→ GOAL: Look through the material below and copy exactly the lines from the line with "Write a Blender" to the line with "SC.view_settings.use_curve_mapping = False", those two lines included.

Entries with scene source code
▬▬▬▬▬▬▬▬▬▬
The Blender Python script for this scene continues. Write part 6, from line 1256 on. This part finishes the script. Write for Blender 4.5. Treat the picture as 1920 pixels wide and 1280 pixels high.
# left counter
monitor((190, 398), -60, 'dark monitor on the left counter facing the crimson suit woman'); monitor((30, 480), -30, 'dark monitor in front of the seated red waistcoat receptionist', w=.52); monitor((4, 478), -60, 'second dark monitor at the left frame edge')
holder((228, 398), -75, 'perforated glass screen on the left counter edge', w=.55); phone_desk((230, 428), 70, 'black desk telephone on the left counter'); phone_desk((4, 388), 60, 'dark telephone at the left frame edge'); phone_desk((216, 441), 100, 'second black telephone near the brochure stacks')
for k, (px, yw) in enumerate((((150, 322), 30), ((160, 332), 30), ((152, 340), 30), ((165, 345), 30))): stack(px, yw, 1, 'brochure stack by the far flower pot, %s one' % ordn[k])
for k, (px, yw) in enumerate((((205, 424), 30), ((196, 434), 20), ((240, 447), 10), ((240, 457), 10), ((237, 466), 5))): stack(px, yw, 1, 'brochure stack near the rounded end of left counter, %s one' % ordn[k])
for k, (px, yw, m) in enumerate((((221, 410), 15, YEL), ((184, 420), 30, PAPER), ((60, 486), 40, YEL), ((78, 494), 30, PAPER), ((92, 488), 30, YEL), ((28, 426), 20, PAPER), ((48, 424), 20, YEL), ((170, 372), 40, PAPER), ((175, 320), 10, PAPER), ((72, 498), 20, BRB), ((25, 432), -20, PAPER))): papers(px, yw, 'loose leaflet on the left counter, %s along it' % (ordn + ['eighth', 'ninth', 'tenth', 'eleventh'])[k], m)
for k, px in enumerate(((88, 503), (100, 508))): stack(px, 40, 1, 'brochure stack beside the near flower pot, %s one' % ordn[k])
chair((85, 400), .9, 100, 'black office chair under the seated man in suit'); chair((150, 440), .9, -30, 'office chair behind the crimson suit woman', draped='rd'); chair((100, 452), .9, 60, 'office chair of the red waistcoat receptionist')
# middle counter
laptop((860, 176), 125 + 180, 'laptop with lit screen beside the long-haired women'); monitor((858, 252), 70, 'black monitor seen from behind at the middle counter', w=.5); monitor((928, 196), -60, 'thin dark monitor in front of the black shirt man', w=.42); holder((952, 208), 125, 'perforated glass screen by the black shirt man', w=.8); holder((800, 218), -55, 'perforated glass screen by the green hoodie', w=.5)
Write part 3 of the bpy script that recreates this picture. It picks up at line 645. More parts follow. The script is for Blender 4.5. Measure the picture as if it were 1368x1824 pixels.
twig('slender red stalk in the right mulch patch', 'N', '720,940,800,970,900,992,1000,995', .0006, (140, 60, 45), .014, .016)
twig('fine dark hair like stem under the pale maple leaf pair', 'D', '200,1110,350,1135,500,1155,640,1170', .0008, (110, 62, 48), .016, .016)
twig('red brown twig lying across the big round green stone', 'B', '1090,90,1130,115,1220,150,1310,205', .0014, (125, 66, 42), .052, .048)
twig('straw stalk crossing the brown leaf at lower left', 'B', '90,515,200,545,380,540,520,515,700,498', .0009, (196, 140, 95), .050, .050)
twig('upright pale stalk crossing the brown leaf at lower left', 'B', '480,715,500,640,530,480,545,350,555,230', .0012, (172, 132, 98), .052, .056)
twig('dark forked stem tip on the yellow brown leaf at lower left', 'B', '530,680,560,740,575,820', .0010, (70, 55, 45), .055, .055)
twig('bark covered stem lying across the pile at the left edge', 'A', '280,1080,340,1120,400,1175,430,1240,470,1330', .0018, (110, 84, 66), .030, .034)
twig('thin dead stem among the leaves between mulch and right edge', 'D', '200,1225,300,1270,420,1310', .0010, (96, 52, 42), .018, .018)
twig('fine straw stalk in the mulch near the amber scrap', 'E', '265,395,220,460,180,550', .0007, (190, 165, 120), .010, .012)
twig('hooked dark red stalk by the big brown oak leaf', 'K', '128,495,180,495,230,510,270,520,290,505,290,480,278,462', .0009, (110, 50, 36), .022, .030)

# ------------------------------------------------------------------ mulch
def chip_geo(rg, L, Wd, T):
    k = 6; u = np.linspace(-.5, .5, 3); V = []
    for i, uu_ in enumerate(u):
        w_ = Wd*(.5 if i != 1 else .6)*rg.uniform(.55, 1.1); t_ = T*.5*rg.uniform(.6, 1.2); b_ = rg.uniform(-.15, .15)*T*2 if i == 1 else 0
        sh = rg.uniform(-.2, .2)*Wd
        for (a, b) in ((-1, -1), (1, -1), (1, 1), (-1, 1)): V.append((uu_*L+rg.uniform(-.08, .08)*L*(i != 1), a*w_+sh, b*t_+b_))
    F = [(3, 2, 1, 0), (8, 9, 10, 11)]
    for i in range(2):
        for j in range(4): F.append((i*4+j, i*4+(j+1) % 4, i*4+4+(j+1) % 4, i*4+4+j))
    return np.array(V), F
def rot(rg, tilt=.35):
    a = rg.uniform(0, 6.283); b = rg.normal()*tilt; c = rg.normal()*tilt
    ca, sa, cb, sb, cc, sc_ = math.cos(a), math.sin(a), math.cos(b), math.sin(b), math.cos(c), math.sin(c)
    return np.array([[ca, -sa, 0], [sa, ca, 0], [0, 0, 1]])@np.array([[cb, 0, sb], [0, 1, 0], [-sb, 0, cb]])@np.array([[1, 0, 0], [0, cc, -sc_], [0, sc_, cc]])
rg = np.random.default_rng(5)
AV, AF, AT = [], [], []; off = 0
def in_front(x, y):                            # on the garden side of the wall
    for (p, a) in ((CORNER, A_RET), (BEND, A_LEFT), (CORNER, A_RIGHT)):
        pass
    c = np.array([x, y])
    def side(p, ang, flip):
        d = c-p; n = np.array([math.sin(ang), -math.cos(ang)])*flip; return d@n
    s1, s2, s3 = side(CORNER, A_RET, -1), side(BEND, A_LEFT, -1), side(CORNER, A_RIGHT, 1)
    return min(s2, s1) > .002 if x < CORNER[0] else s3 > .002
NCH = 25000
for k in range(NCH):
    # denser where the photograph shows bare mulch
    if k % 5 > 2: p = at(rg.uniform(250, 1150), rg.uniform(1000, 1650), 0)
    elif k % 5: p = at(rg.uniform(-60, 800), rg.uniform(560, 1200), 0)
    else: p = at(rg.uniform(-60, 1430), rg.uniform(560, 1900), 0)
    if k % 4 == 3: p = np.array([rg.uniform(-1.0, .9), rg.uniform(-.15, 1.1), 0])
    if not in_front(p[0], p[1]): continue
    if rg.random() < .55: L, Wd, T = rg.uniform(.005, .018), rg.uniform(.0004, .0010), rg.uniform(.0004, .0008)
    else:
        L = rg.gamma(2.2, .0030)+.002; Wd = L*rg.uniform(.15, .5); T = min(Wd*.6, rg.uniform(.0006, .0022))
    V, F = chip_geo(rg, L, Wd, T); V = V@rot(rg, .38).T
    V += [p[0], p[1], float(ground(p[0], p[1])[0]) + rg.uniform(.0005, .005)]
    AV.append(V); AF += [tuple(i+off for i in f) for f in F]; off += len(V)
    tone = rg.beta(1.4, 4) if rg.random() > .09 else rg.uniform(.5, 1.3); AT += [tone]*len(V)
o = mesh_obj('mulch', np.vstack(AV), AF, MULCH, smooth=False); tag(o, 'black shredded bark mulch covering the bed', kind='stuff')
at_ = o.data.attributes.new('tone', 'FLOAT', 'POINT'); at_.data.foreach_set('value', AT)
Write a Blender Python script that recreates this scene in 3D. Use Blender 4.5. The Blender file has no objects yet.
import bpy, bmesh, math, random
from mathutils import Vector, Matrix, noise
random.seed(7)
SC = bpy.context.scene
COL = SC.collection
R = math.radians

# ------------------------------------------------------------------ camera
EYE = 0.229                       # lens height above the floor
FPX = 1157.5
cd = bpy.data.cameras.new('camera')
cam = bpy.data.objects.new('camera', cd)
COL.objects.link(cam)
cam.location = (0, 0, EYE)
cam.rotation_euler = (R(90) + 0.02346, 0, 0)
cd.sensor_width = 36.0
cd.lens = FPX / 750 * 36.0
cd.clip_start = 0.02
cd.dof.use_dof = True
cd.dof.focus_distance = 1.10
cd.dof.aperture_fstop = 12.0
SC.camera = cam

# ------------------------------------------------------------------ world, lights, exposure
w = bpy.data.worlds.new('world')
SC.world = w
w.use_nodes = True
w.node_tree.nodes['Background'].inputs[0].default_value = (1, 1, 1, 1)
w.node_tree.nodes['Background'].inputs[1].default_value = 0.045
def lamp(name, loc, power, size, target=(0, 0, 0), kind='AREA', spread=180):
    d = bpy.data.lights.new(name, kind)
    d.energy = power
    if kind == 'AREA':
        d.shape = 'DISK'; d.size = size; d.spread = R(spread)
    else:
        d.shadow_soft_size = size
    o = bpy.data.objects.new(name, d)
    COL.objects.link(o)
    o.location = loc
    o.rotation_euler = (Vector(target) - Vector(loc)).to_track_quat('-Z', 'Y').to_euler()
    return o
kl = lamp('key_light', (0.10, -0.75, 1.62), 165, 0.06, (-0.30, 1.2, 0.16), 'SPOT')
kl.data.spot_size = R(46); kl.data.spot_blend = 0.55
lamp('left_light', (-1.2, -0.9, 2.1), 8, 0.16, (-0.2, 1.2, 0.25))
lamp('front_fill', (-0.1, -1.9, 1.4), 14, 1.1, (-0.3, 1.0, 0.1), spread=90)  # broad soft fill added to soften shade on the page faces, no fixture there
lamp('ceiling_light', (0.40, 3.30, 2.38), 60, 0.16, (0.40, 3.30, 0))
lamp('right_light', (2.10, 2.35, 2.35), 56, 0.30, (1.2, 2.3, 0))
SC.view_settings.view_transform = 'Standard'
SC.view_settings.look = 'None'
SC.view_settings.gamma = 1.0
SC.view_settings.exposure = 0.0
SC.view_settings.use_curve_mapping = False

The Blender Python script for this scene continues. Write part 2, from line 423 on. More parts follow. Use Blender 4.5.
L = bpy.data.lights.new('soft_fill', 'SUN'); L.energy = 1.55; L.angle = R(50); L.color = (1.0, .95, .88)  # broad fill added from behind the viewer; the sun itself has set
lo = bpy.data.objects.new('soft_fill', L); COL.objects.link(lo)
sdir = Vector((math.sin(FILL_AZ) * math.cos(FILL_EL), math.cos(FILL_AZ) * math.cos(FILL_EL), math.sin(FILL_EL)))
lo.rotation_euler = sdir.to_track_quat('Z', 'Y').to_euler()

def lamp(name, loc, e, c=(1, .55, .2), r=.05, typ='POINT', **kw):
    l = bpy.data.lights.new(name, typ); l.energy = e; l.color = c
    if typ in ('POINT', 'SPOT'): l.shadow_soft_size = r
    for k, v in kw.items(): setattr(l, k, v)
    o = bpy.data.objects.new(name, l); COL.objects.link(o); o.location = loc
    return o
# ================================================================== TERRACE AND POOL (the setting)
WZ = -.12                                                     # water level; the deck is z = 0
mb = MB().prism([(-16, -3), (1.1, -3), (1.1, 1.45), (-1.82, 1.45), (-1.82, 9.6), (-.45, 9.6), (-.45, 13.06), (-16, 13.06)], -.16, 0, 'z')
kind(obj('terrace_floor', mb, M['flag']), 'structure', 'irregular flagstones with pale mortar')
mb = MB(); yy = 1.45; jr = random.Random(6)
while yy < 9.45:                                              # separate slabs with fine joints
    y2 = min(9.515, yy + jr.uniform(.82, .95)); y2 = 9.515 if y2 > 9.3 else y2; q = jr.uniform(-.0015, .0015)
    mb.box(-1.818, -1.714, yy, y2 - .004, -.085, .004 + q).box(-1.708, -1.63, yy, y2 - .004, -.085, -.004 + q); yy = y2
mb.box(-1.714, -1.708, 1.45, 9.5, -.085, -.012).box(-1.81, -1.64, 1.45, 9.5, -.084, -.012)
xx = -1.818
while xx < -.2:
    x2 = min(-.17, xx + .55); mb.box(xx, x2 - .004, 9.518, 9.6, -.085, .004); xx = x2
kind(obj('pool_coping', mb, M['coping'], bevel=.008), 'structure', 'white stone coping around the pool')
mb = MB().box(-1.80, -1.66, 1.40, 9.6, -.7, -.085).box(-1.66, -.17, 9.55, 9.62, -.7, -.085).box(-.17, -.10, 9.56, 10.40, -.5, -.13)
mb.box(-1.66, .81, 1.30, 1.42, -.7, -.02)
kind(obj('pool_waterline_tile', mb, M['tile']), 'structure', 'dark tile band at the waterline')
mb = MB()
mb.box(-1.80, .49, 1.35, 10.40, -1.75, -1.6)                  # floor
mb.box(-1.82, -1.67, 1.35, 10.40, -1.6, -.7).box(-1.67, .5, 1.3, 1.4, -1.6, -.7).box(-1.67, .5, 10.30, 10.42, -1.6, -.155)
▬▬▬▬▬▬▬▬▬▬
→ WORKED ANSWER:
Write a Blender Python script that recreates this scene in 3D. Use Blender 4.5. The Blender file has no objects yet.
import bpy, bmesh, math, random
from mathutils import Vector, Matrix, noise
random.seed(7)
SC = bpy.context.scene
COL = SC.collection
R = math.radians

# ------------------------------------------------------------------ camera
EYE = 0.229                       # lens height above the floor
FPX = 1157.5
cd = bpy.data.cameras.new('camera')
cam = bpy.data.objects.new('camera', cd)
COL.objects.link(cam)
cam.location = (0, 0, EYE)
cam.rotation_euler = (R(90) + 0.02346, 0, 0)
cd.sensor_width = 36.0
cd.lens = FPX / 750 * 36.0
cd.clip_start = 0.02
cd.dof.use_dof = True
cd.dof.focus_distance = 1.10
cd.dof.aperture_fstop = 12.0
SC.camera = cam

# ------------------------------------------------------------------ world, lights, exposure
w = bpy.data.worlds.new('world')
SC.world = w
w.use_nodes = True
w.node_tree.nodes['Background'].inputs[0].default_value = (1, 1, 1, 1)
w.node_tree.nodes['Background'].inputs[1].default_value = 0.045
def lamp(name, loc, power, size, target=(0, 0, 0), kind='AREA', spread=180):
    d = bpy.data.lights.new(name, kind)
    d.energy = power
    if kind == 'AREA':
        d.shape = 'DISK'; d.size = size; d.spread = R(spread)
    else:
        d.shadow_soft_size = size
    o = bpy.data.objects.new(name, d)
    COL.objects.link(o)
    o.location = loc
    o.rotation_euler = (Vector(target) - Vector(loc)).to_track_quat('-Z', 'Y').to_euler()
    return o
kl = lamp('key_light', (0.10, -0.75, 1.62), 165, 0.06, (-0.30, 1.2, 0.16), 'SPOT')
kl.data.spot_size = R(46); kl.data.spot_blend = 0.55
lamp('left_light', (-1.2, -0.9, 2.1), 8, 0.16, (-0.2, 1.2, 0.25))
lamp('front_fill', (-0.1, -1.9, 1.4), 14, 1.1, (-0.3, 1.0, 0.1), spread=90)  # broad soft fill added to soften shade on the page faces, no fixture there
lamp('ceiling_light', (0.40, 3.30, 2.38), 60, 0.16, (0.40, 3.30, 0))
lamp('right_light', (2.10, 2.35, 2.35), 56, 0.30, (1.2, 2.3, 0))
SC.view_settings.view_transform = 'Standard'
SC.view_settings.look = 'None'
SC.view_settings.gamma = 1.0
SC.view_settings.exposure = 0.0
SC.view_settings.use_curve_mapping = False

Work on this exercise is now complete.